Il y a donc des façons d'être encore plus précis pour donner des lignes directrices aux institutions fédérales. Toutefois, même si j'aimerais bien que ce soit nous, les fonctionnaires, qui votions les budgets, ce n'est pas le cas.
Je pense que nous avons été très raisonnables. Nous voulons que le débat avance le plus rapidement possible et que nous ayons le temps de faire le tour des amendements. Jusqu'à maintenant, nous avons étudié 20 articles sur 71, et nous avons débattu et voté 44 amendements.
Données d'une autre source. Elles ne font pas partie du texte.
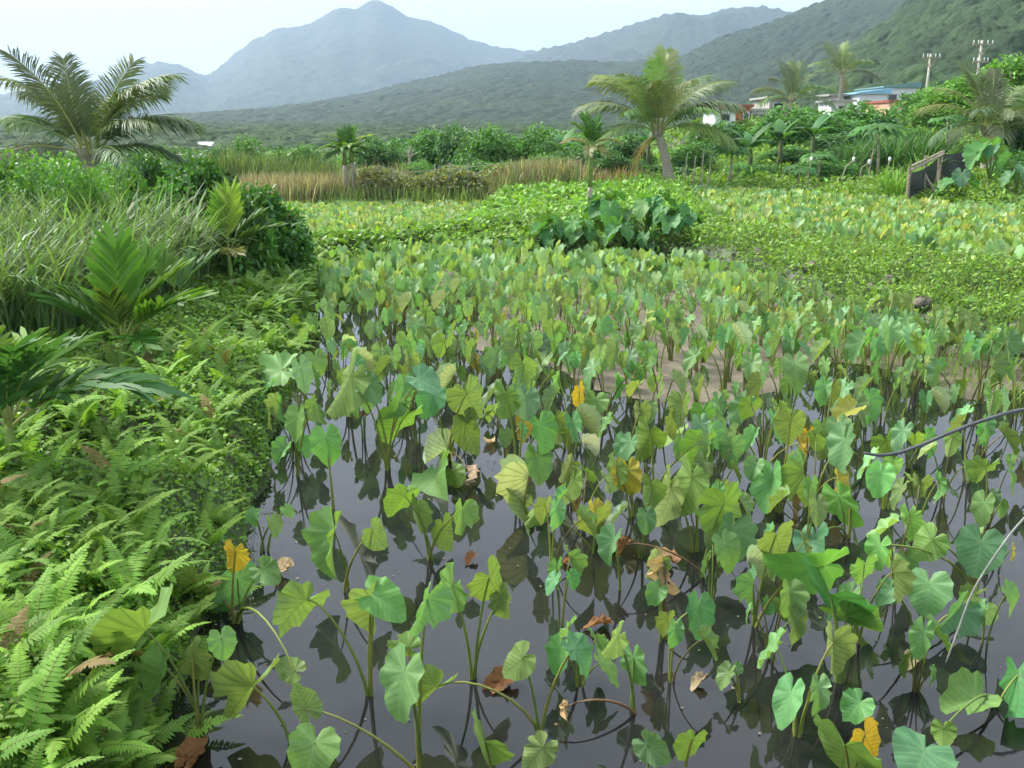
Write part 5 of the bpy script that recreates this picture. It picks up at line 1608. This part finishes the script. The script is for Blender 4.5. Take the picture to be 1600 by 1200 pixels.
# ------------------------------------------------------------------ houses and poles on the slope
M_POLE = plain_mat('pole_concrete', (.55, .52, .44), .85, .15, 2)
M_WHITE = plain_mat('white_paint', (.78, .79, .80), .7, .05, 1.5)
M_SALMON = plain_mat('salmon_paint', (.70, .36, .26), .8, .08, 1.5)
M_ORANGE = plain_mat('orange_paint', (.62, .19, .08), .8, .1, 1.5)
M_GREYW = plain_mat('grey_render', (.50, .47, .43), .85, .12, 1.5)
M_TEAL = plain_mat('teal_roof', (.16, .30, .30), .5, .1, 1)
M_BLUER = plain_mat('blue_roof', (.25, .50, .68), .5, .1, 1)
M_REDR = plain_mat('red_roof', (.40, .12, .08), .7, .2, 1)
M_GLASS = plain_mat('window_glass', (.03, .035, .04), .15, .1, 1, spec=.6)
def house(px0, px1, ytop, d, depth, wall, roof, label, windows=(), roof_kind='flat', over=.25, group='houses on the slope'):
    a, b2 = PD(px0, ytop, d), PD(px1, ytop, d)
    w = b2[0] - a[0]
    cx_, cyy = (a[0] + b2[0]) / 2, d + depth / 2
    zb = gz(cx_, cyy) - .5
    h = a[2] - zb
    root = empty('house', (cx_, cyy, zb))
    m_ = MB(); m_.box((0, 0, h / 2), (w, depth, h)); m_.build('wall', wall, root)
    m_ = MB()
    if roof_kind == 'flat':
        m_.box((0, 0, h + .08), (w + over * 2, depth + over * 2, .16))
    else:
        hw, hd, rh = w / 2 + over, depth / 2 + over, .7
        sh = rh if roof_kind == 'gable' else .45
        if roof_kind == 'shed':
            m_.add([(-hw, -hd, h + .004), (hw, -hd, h + .004), (hw, hd, h + .004), (-hw, hd, h + .004), (-hw, -hd, h + .12), (hw, -hd, h + sh), (hw, hd, h + sh), (-hw, hd, h + .12)],
                   [(3, 2, 1, 0), (4, 5, 6, 7), (0, 1, 5, 4), (1, 2, 6, 5), (2, 3, 7, 6), (3, 0, 4, 7)])
        else:
            m_.add([(-hw, -hd, h + .004), (hw, -hd, h + .004), (hw, hd, h + .004), (-hw, hd, h + .004), (-hw, 0, h + rh), (hw, 0, h + rh)], [(3, 2, 1, 0), (0, 1, 5, 4), (2, 3, 4, 5), (1, 2, 5), (3, 0, 4)])
    m_.build('roof', roof, root)
    for (u, zt, ww, wh) in windows:
        f_ = MB(); f_.box((-w / 2 + u * w, -depth / 2 - .02, h - zt), (ww + .16, .06, wh + .16)); fo = f_.build('window', M_WHITE if wall is not M_WHITE else M_CONC, root)
        f_ = MB(); f_.box((-w / 2 + u * w, -depth / 2 - .045, h - zt), (ww, .04, wh)); f_.build('pane', M_GLASS, fo)
    tag(root, label, 'house', group)
house(1344, 1386, 147, 74, 5, M_WHITE, M_BLUER, 'low white house with a blue roof edge left of the pole', [(.3, .8, .5, .5)], 'shed')
house(1384, 1432, 137, 76, 6, M_WHITE, M_TEAL, 'white house with a dark teal roof behind the utility pole', [(.25, .9, .6, .7), (.7, .9, .6, .7)], 'shed')
house(1390, 1445, 160, 66, 5, M_SALMON, M_REDR, 'salmon pink house with a thin reddish roof below the white house', [(.12, .7, .5, .6), (.45, .8, .5, .6)], 'flat', .1)
house(1203, 1238, 154, 72, 5, M_GREYW, M_CONC, 'grey concrete house with small white windows behind the ragged palm', [(.3, .6, .35, .5), (.5, .6, .35, .5)])
house(1146, 1172, 167, 66, 4, M_ORANGE, M_REDR, 'small orange-walled house right of the coconut fronds', [(.8, .6, .3, .4)])
house(1118, 1150, 172, 64, 4, M_WHITE, M_CONC, 'low white wall building next to the orange house', [(.5, .5, .5, .4)])
house(1174, 1200, 173, 68, 4, M_WHITE, M_GREYW, 'low white building between the orange and grey houses', [(.3, .5, .3, .4), (.7, .5, .3, .4)])
house(1299, 1319, 150, 76, 3, M_GREYW, M_CONC, 'tiny grey hut between the thin palm and the white house', [(.5, .45, .5, .3)])
house(1300, 1332, 159, 72, 3, M_WHITE, M_CONC, 'low white parapet building below the tiny grey hut', [(.5, .5, .4, .3)])
house(308, 324, 233, 95, 3, M_WHITE, M_WHITE, 'tiny white building right of the left palm', [(.5, .6, .5, .4)], 'gable', group='far white buildings')
house(480, 514, 236, 90, 5, M_WHITE, M_CONC, 'long low white roof behind the reeds at the left', [(.4, .35, .5, .3)], group='far white buildings')
for px, y0, d, w, lab in ((1434, 84, 62, 26, 'nearer utility pole with a crossarm above the white house'), (1509, 63, 58, 30, 'utility pole with two crossarms above the broad tree')):
    base = on_ground(px, d)
    hh = PD(px, y0, d)[2] - base[2]
    root = empty('utility_pole', base)
    b = MB(); b.tube([(0, 0, 0), (0, 0, hh * .5), (0, 0, hh)], [.09, .08, .07], 10); b.build('pole', M_POLE, root, True)
    W2 = w / FPX * d / 2
    arms = [hh - .25] + ([hh - 1.25] if '  two' in lab or 'two' in lab else [])
    for k, z in enumerate(arms):
        b = MB(); b.box((0, -.16, z), (W2 * 2 * (1 if k == 0 else .75), .10, .10)); arm = b.build('crossarm', M_WOOD, root)
        for x in (-W2 * .92, -W2 * .45, W2 * .45, W2 * .92):
            x *= 1 if k == 0 else .75
            b = MB(); b.tube([(x, -.16, z + .05), (x, -.16, z + .14), (x, -.16, z + .22), (x, -.16, z + .26)], [.02, .035, .03, .015], 8); b.build('insulator', M_WHITE, arm)
    for sx in (-1, 1):
        b = MB(); b.tube([(sx * W2 * .7, -.16, hh - .28), (0, -.14, hh - .9)], [.03, .03], 5); b.build('brace', M_WOOD, root)
    tag(root, lab, 'utility pole', 'utility poles')

# ------------------------------------------------------------------ foreground bits
def spline(pts, rad, k=6):
    p = np.array([np.asarray(q, float) for q in pts]); n = len(p)
    q = np.concatenate([[2 * p[0] - p[1]], p, [2 * p[-1] - p[-2]]])
    out, rr_ = [], []
    for i in range(n - 1):
        a, b, c, d = q[i:i + 4]
        for t in np.arange(k) / k:
            out.append(.5 * (2 * b + (c - a) * t + (2 * a - 5 * b + 4 * c - d) * t * t + (3 * b - a - 3 * c + d) * t ** 3))
            rr_.append(rad[i] * (1 - t) + rad[i + 1] * t)
    return out + [p[-1]], rr_ + [rad[-1]]
M_CABLE = plain_mat('dark_cable', (.10, .105, .11), .5, .2, 20)
pts = [PD(1350, 708, 5.0), PD(1375, 711, 5.0), PD(1405, 707, 5.0), PD(1440, 695, 5.0), PD(1480, 678, 5.0), PD(1530, 659, 5.02), PD(1600, 640, 5.05), PD(1680, 640, 5.0), PD(1760, 720, 4.9)]
e_ = np.array([pts[-1][0] + .6, 4.6, .0]); e_[2] = max(gz(e_[0], e_[1]), -.1)
pts += [(np.array(pts[-1]) + e_) / 2 + [.12, 0, .1], e_]
b = MB(); b.tube(*spline(pts, [.008, .0105] + [.0115] * (len(pts) - 2)), 8)
tag(b.build('cable', M_CABLE, None, True), 'dark grey cable curving in over the taro from the right edge', 'cable')
M_STEM = plain_mat('dry_grass_stem', (.42, .42, .38), .7, .2, 20)
pts = [PD(1478, 1035, 3.4), PD(1497, 985, 3.38), PD(1520, 925, 3.35), PD(1555, 868, 3.3), PD(1600, 810, 3.25), PD(1680, 740, 3.1), PD(1760, 740, 2.9)]
e_ = np.array([pts[-1][0] + .25, 2.5, 0.0]); e_[2] = gz(e_[0], e_[1])
pts += [(np.array(pts[-1]) + e_) / 2 + [.08, 0, .05], e_]
b = MB(); b.tube(*spline(pts, [.003, .0045, .0045, .0045, .0045, .0045, .005, .006, .007]), 6)
tag(b.build('grass_stem', M_STEM, None, True), 'pale dry grass stem hanging in front of the taro at the right', 'stem')
# bits of leaf litter and petals on the water
n_ = 320
x, y = rng.uniform(-3.5, 6, n_ * 3), rng.uniform(3.2, 11, n_ * 3)
q = (poly_dist(x, y, PADDY) < -.12) & (ground_z(x, y) < -.02)
x, y = x[q][:n_], y[q][:n_]
n_ = len(x)
R = frames(rng.random(n_) * 6.28, rng.normal(0, .12, n_), rng.normal(0, .12, n_))
V, F = scatter(LEAF_V * [1, 1, .4], LEAF_F, R, np.stack([x, y, np.full(n_, .006)], 1), rng.uniform(.005, .024, n_))
pal = np.array([(.30, .28, .20), (.22, .16, .09), (.16, .28, .07), (.34, .26, .18)])[rng.integers(0, 4, n_)]
tag(link('floating_litter', make_mesh('floating_litter', V, F, [M_LEAF], tint=tints(n_, pal, .1, .2, 5))), 'tiny petals and leaf bits floating on the dark water', 'litter', kind='stuff')
# larger withered leaves lying on the water
WL = [(296, 1183, .16, C_BRN, 'curled brown leaf on the water at the lower left'), (788, 1060, .15, C_BRN, 'tan crumpled leaf lying on the water in the lower middle'), (942, 973, .12, C_BRN, 'small brown leaf lying by the pale rolled leaf'), (900, 876, .12, C_BRN, 'brown shrivelled leaf at the base of the cup-leaved taro'),
      (1045, 872, .16, (.32, .18, .09), 'broad brown leaf lying beneath the arched stalk'), (1095, 1060, .09, C_TAN, 'small pale leaf floating in open water'), (443, 889, .16, C_TAN, 'pale tan leaf floating beside the striped-leaf taro'), (738, 868, .09, C_BRN, 'shrivelled brown leaf floating left of centre'),
      (765, 690, .14, C_TAN, 'tan leaf lying among the crowded stalks'), (1415, 868, .13, C_BRN, 'brown curled leaf between the right-hand taros'), (1405, 690, .14, C_TAN, 'tan withered leaf in the dense right part'), (570, 632, .13, (.4, .2, .12), 'pinkish brown leaf behind the stout-based taro'), (1425, 1028, .10, C_TAN, 'small pale curled leaf at the stalks of the overlapping-leaf taro')]
for i, (px, py, s, c_, lab) in enumerate(WL):
    p_ = P(px, py, .035)
    o = link('fallen_leaf', CRUMPLED[i % 3], None, c_)
    o.location = p_; o.rotation_euler = (random.uniform(-.3, .3), random.uniform(-.3, .3), random.random() * 6.28); o.scale = (s * 1.2, s, s * .7)
    tag(o, lab, 'fallen leaf', 'withered leaves on the water')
Nous sommes rendus à la page 78 des 229 de la liasse d'amendements.
Outre l'application de la loi 101 aux entreprises de compétence fédérale au Québec, l'article 54 du projet de loi C‑13 est important pour les francophones hors Québec.
Je pense donc qu'il est très important de terminer le débat et de procéder le plus rapidement possible.
Effectivement.
Merci de votre intervention, monsieur Beaulieu, mais il faut vraiment nous concentrer sur l'amendement LIB‑14.
Monsieur Godin, vous avez la parole.
J'en ferai la lecture, mais on n'aura pas le temps d'en débattre, puisque je comprends qu'on ne pourra pas prolonger la réunion.
Je propose donc que l'amendement soit modifié, par substitution, aux mots « les engagements énoncés aux paragraphes (1) à (3) soient mis en oeuvre par la prise de mesures positives. » de ce qui suit:
soient prises les mesures positives pour mettre en œuvre les engagements énoncés aux paragraphes (1) à (3).
Je ne l'ai pas devant moi, mais, si j'ai bien compris, la modification proposée s'insérerait après les mots « les engagements énoncés aux paragraphes (1) à (3) ».
En fait, c'est à la ligne 29 de la page 11 du projet de loi. Les lignes 29, 30 et 31 seraient remplacées par les mots « que soient prises les mesures positives pour mettre en œuvre les engagements énoncés aux paragraphes (1) à (3). »
Je l'ai peut-être mal libellé, mais vous savez que nous sommes pressés.
Monsieur Godin, je comprends l'idée de votre sous-amendement, mais, en matière de procédure, un sous-amendement qui élimine toute la substance de l'amendement est irrecevable.